When explaining our ministry to people we are often asked some variation of the question, “Why not get jobs in France, instead or in addition to raising financial support?” It’s an excellent question, and one that I am hoping to give a somewhat more thorough and complete answer to here.
First a clarification, it is certainly not the case that in raising financial support that some Christians are called to do ministry while the rest are called to pay for it. There are not two classes of Christians: one that serves God and the other that pays them to do that service. All followers of Jesus are called to full service of him in everything.
So, if that is the case why raise financial support for ministry? I think there are three main reasons, there could be many more, but these are the three that most readily come to mind. The first reason is biblical, the second is practical, and the third is because it is an opportunity to give. I will split them up into three posts so it is not too long.
#1: The Biblical Reason
In the Gospel of Luke Jesus sends out the seventy-two to announce his coming, and he tells them “The harvest is plentiful, but the workers are few. Ask the Lord of the harvest, therefore, to send out workers into his harvest field. Go! I am sending you out like lambs among wolves. Do not take a purse or bag or sandals; and do not greet anyone on the road. When you enter a house, first say, ‘Peace to this house.’ If someone who promotes peace is there, your peace will rest on them; if not, it will return to you. Stay there, eating and drinking whatever they give you, for the worker deserves his wages” (Lk 10:2–7). Paul writes something similar in his letter to the Corinthian church when he says, “Don’t you know that those who serve in the temple get their food from the temple, and that those who serve at the altar share in what is offered on the altar? In the same way, the Lord has commanded that those who preach the gospel should receive their living from the gospel” (1 Cor 9:13–14). So, both Jesus and Paul are in agreement that full-time ministers of the gospel should be provided for by others as they do the work God has given them.

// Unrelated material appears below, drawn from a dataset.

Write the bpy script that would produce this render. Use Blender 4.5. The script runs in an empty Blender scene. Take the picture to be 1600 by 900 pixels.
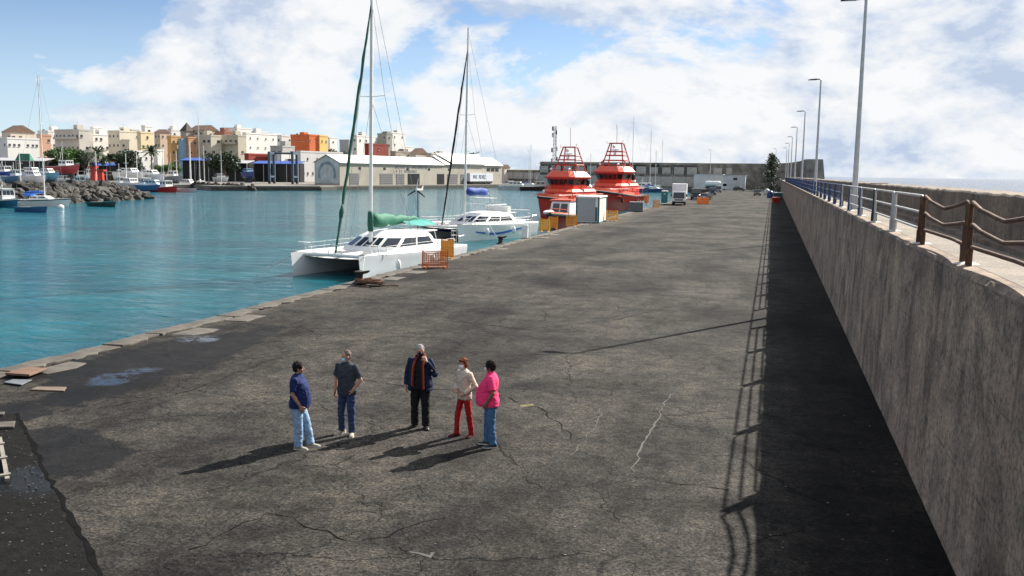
import bpy, bmesh, math, random
from mathutils import Vector, Matrix
R = math.radians
rnd = random.Random(7)
sc = bpy.context.scene
C = sc.collection

# ------------------------------------------------------------------ camera
CAM_H, FPX, ROLL = 5.4, 1430.0, R(0.78)
VP = (1208.0, 274.7)                      # where the quay's direction (+Y) meets the horizon
def _unroll(x, y):
    dx, dy = x - 800, y - 450
    return dx*math.cos(ROLL) + dy*math.sin(ROLL), -dx*math.sin(ROLL) + dy*math.cos(ROLL)
PITCH = math.atan2(-_unroll(*VP)[1], FPX)
def _ray0(x, y):
    u, v = _unroll(x, y)
    c, s = math.cos(PITCH), math.sin(PITCH)
    return Vector((u, FPX*c - v*s, -FPX*s - v*c))
_d = _ray0(*VP); YAW = math.atan2(_d.x, _d.y)
def ray(x, y):
    d = _ray0(x, y); c, s = math.cos(YAW), math.sin(YAW)
    return Vector((d.x*c - d.y*s, d.x*s + d.y*c, d.z))
def at(x, y, z=0.0):
    """ground point at height z seen at photo pixel x, y"""
    d = ray(x, y); t = (z - CAM_H)/d.z
    return Vector((d.x*t, d.y*t, z))
def atY(x, y, Y):
    d = ray(x, y); t = Y/d.y
    return Vector((d.x*t, Y, CAM_H + d.z*t))
def atX(x, y, X):
    d = ray(x, y); t = X/d.x
    return Vector((X, d.y*t, CAM_H + d.z*t))
cam = bpy.data.cameras.new('camera'); cam_ob = bpy.data.objects.new('camera', cam); C.objects.link(cam_ob)
fw = ray(800, 450).normalized(); rt = (ray(900, 450) - ray(800, 450)).normalized(); up = rt.cross(fw)
m3 = Matrix((rt, up, -fw)).transposed()
cam_ob.matrix_world = Matrix.Translation((0, 0, CAM_H)) @ m3.to_4x4()
cam.sensor_width = 36; cam.lens = FPX/1600*36; cam.clip_start = .1; cam.clip_end = 60000
sc.camera = cam_ob

# ------------------------------------------------------------------ sky, sun, exposure
SUN = Vector((0.70, 1.17, 1.0)).normalized()          # direction towards the sun
SUN_EL = math.asin(SUN.z); SUN_AZ = math.atan2(SUN.x, SUN.y)
w = bpy.data.worlds.new('World'); sc.world = w; w.use_nodes = True
nt = w.node_tree; nt.nodes.clear()
def N(nt, t, **kw):
    n = nt.nodes.new(t)
    for k, v in kw.items():
        if k == 'inp':
            for i, val in v.items(): n.inputs[i].default_value = val
        else: setattr(n, k, v)
    return n
def ramp(nt, fac, stops, interp='LINEAR'):
    n = nt.nodes.new('ShaderNodeValToRGB'); n.color_ramp.interpolation = interp
    el = n.color_ramp.elements
    while len(el) < len(stops): el.new(.5)
    for e, (p, c) in zip(el, stops):
        e.position = p
        e.color = c if len(c) == 4 else (*c, 1)
    nt.links.new(fac, n.inputs[0]); return n
def math_(nt, op, a, b=None, c=None, clamp=False):
    n = nt.nodes.new('ShaderNodeMath'); n.operation = op; n.use_clamp = clamp
    for i, x in enumerate((a, b, c)):
        if x is None: continue
        if isinstance(x, (int, float)): n.inputs[i].default_value = x
        else: nt.links.new(x, n.inputs[i])
    return n.outputs[0]
def g(v): return (v, v, v, 1)
sky = N(nt, 'ShaderNodeTexSky', sky_type='NISHITA', sun_disc=False, sun_elevation=SUN_EL, sun_rotation=SUN_AZ,
        altitude=10, air_density=0.7, dust_density=0.1, ozone_density=2.5)
bg1 = N(nt, 'ShaderNodeBackground', inp={1: 0.053}); nt.links.new(sky.outputs[0], bg1.inputs[0])
tc = N(nt, 'ShaderNodeTexCoord'); sp = N(nt, 'ShaderNodeSeparateXYZ'); nt.links.new(tc.outputs['Generated'], sp.inputs[0])
cv = N(nt, 'ShaderNodeMapping', inp={1: (3.1, 7.7, 1.3), 3: (1, 1, 1.9)}); nt.links.new(tc.outputs['Generated'], cv.inputs[0])
mp = cv
def cloud_noise(off, scale, detail=10.0, rough=.57):
    m_ = N(nt, 'ShaderNodeMapping', inp={1: off}); nt.links.new(mp.outputs[0], m_.inputs[0])
    n_ = N(nt, 'ShaderNodeTexNoise', inp={'Scale': scale, 'Detail': detail, 'Roughness': rough, 'Distortion': .18}); nt.links.new(m_.outputs[0], n_.inputs['Vector']); return n_.outputs[0]
n1 = cloud_noise((0, 0, 0), 3.1, 12.0, .60); n1u = cloud_noise((.018, .03, .042), 3.1, 12.0, .60); n2 = cloud_noise((5.3, 2.7, 4.0), 5.2, 7.0)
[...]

“Wait,” you may say. “But Paul was a tent-maker. That’s how he provided for his ministry.” Paul was indeed a tent-maker and there was a time in which he gave up his right to receive support, as he calls it in 1 Cor 9:6, to provide for himself through that vocation. Acts 18:1–5 says, “After this, Paul left Athens and went to Corinth. There he met a Jew named Aquila, a native of Pontus, who had recently come from Italy with his wife Priscilla, because Claudius had ordered all Jews to leave Rome. Paul went to see them, and because he was a tentmaker as they were, he stayed and worked with them. Every Sabbath he reasoned in the synagogue, trying to persuade Jews and Greeks. When Silas and Timothy came from Macedonia, Paul devoted himself exclusively to preaching, testifying to the Jews that Jesus was the Messiah.” Paul’s whole argument in 1 Corinthians 9 is about how he gave up his right to receive financial support from the Corinthians while he was preaching the Gospel to them. He did however receive financial support from another church, possibly the Philippians (see Phil 4:10–19), when Silas and Timothy arrived that allowed him to stop making tents and devote himself exclusively to preaching. Paul says in 2 Corinthians 11:7–9, “Was it a sin for me to lower myself in order to elevate you by preaching the gospel of God to you free of charge? I robbed other churches by receiving support from them so as to serve you. And when I was with you and needed something, I was not a burden to anyone, for the brothers who came from Macedonia supplied what I needed. I have kept myself from being a burden to you in any way, and will continue to do so.”
Therefore, the pattern for Paul seems to be to receive support from established churches and believers so that he can start new works without making the new church pay to support him (see Romans 15:23–24). He made tents so the Corinthians wouldn’t have to pay for his ministry while he was waiting for funds from Macedonia. In modern day church-planting we are attempting to do the same thing, that is raise support from existing churches and believers so that we can start a work in a new area offering the Gospel to them free of charge. Do we need business minded believers to start companies and do ministry through their work? Absolutely. It takes gifted and talented people to do that work. But Jesus said that those people he calls to enter the harvest should be fully provided for through that work.
We believe that we have been called to this particular task and seek to take Jesus at his word by raising financial support.